La plupart des joueurs se rendaient compte que le fonds de jeu n’était pas terrible et auraient aimé travailler davantage le schéma offensif (au lieu de privilégier l’organisation défensive).

Le groupe a toujours soutenu Luzon

Est-ce pour autant que le groupe avait lâché Luzon ? Non. Alors que le maintien de Luzon à la tête du Standard ne tenait qu’à un fil depuis plus d’un mois, le groupe ne l’a jamais saboté, aimant trop la liberté qu’il leur laissait en dehors du terrain. Car Luzon n’est ni un coach autoritaire, ni un adepte d’une discipline de fer. Il n’a pas l’habitude non plus de surcharger son programme d’entraînement.

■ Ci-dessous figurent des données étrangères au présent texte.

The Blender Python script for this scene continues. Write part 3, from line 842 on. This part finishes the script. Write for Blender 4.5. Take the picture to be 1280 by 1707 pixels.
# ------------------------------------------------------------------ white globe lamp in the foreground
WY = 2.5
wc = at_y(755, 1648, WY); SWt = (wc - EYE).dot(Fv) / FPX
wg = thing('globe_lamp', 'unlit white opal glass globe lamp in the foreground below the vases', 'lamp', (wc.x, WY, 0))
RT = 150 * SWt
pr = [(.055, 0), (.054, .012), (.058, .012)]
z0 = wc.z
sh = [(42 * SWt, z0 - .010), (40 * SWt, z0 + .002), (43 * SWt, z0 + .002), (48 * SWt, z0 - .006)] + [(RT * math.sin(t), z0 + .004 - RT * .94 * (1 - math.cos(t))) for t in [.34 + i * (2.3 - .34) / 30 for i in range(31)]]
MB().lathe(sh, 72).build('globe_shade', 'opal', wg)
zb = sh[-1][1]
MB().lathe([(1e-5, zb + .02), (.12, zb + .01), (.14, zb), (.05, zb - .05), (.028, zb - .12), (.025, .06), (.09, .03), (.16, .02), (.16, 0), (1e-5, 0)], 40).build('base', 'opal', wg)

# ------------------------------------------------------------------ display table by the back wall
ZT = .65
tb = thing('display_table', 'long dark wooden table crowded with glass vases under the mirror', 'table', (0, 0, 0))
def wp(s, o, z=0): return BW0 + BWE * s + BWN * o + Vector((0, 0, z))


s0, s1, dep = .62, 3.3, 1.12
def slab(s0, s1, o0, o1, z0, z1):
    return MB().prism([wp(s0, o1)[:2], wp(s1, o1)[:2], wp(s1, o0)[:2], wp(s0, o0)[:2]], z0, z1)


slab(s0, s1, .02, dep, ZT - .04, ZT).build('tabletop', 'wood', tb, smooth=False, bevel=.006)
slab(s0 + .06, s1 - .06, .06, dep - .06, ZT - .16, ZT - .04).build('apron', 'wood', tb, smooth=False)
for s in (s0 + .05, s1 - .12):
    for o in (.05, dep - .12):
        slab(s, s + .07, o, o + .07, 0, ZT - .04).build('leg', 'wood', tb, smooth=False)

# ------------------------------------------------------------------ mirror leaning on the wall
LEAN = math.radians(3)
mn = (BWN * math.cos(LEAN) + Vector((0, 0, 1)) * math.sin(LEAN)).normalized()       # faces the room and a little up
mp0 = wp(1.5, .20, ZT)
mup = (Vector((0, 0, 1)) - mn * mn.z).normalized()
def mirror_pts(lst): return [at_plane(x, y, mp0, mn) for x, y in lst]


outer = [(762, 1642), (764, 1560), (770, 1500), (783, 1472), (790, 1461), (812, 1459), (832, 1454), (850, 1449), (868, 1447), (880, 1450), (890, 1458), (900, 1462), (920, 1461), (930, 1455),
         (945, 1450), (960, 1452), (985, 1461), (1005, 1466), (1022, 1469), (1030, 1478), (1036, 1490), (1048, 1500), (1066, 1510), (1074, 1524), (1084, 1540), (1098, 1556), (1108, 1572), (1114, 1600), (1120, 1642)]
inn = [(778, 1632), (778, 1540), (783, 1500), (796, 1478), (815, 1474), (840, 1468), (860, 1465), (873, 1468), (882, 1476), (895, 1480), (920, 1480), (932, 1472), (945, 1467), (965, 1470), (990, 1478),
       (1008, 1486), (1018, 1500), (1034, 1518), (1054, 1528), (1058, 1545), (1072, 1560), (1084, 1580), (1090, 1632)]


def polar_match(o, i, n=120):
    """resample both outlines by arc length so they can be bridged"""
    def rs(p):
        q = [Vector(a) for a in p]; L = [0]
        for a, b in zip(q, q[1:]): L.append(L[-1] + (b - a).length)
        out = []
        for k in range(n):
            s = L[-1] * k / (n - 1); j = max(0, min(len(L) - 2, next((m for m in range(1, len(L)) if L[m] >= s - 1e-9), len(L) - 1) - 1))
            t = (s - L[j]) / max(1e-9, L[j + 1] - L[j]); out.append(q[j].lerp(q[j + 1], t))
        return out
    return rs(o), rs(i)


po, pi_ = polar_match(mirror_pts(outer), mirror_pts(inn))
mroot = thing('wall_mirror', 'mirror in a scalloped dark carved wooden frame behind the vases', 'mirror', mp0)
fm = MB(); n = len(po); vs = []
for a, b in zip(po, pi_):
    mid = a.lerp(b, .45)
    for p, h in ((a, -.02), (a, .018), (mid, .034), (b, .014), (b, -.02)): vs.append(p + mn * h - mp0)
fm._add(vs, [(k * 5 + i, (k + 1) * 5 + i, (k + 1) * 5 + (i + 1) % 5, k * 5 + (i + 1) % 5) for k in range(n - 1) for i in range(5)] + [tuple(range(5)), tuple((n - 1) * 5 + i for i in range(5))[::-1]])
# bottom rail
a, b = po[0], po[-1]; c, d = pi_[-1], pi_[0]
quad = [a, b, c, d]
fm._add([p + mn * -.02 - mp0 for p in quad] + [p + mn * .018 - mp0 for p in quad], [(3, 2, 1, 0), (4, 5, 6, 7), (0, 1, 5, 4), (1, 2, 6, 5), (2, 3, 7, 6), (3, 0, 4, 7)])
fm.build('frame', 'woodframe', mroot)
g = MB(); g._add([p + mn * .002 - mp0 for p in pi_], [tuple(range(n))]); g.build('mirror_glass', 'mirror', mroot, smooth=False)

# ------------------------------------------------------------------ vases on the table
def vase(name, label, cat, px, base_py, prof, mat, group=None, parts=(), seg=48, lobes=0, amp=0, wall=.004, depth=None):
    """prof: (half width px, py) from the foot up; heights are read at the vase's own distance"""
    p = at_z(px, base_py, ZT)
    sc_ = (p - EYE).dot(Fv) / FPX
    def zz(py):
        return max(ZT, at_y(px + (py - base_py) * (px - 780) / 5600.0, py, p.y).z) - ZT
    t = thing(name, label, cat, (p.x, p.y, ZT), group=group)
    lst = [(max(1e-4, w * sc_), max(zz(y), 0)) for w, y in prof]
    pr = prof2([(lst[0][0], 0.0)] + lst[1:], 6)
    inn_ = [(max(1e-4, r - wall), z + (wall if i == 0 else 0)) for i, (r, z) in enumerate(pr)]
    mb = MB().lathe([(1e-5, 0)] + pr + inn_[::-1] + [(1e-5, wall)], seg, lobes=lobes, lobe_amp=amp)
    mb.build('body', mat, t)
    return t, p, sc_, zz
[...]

Cela lui avait plutôt bien réussi la saison passée : il a un groupe réceptif à ses méthodes et qui a toujours eu du répondant sur le plan physique. En 2013-14, l’écroulement de fin de saison était plus mental que physique, même si l’équipe avait dû chercher son second souffle juste avant les play-offs.

Enfin, même s’il avait compris qu’il s’agissait de son talon d’Achille et qu’il s’en défendait de plus en plus, il était clair qu’il n’offrait pas à ses joueurs assez de background concernant l’adversaire. Contrairement à Mircea Rednic qui détaillait abondamment forces et faiblesses de chaque joueur adverse, Luzon ne passait que cinq à dix minutes à évoquer l’adversaire. En commençant le match, certains défenseurs latéraux ne savaient même pas si leur adversaire direct était droitier ou gaucher !

Cependant, le comportement de ses troupes face à Zulte Waregem montrait qu’il n’arrivait plus à donner envie à ses joueurs. Or, il s’agissait de sa marque de fabrique lorsqu’il est arrivé à Sclessin. Peu habitué à voir un coach aussi volcanique en bord de touche, les joueurs affirmaient être galvanisés par ce comportement. A l’époque, ils avouaient « qu’ils ne pouvaient pas se cacher sur un terrain alors que le coach mouillait autant le maillot ».

Aujourd’hui, l’attitude corporelle de Luzon prêtait à sourire et laissait pantois le noyau. Certains joueurs nous avaient affirmé ne pas comprendre les consignes, noyées par toutes ces gesticulations.